Today's teens rely on peers for approval and advice. But, Neufeld warns, peers cannot provide the mature guidance parents can offer. He believes most of the problems that ail today's youngsters - poor academic performance, aggression, drug and alcohol abuse, and precocious sexuality - can be traced to the influence of peers.
In his book, Neufeld emphasizes the importance of "collecting" our children. When they are little, this can mean picking them up from school or connecting with them at the end of the day.
But Neufeld says even teens need this kind of focused attention. He's a great fan of the sit-down family meal - a ritual becoming extinct for many North Americans. He also advises parents of teens to engage in at least one structured activity weekly with their children.
Neufeld acknowledges that modern parents, especially those working outside the home, can't do it all alone. He believes children need to be raised in what he calls "a village of attachment." He advises parents to connect with caregivers and teachers in order to create what he describes as an "attachment relay team."
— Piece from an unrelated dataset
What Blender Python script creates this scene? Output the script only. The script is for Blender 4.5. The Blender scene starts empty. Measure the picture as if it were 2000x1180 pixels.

But are adult-oriented kids - the kind Neufeld would like to see more of - lonely nerds? "A bit," Neufeld admits. "Adult-oriented kids look less cool than peer-oriented kids. But in the end, they are better able to relate to others and to integrate into mainstream society."
No one is more surprised than Neufeld by the fuss. "I suppose it's a parched earth kind of thing. We've gotten so far away from something we all know to be true: it's the relationship that counts," he said.
Ironically, Neufeld doesn't think much of self-help parenting books. In his own book, he writes, "One must not parent a child from a book - not even this one!" What he hopes instead, is that parents will rethink the role they play in their children's lives.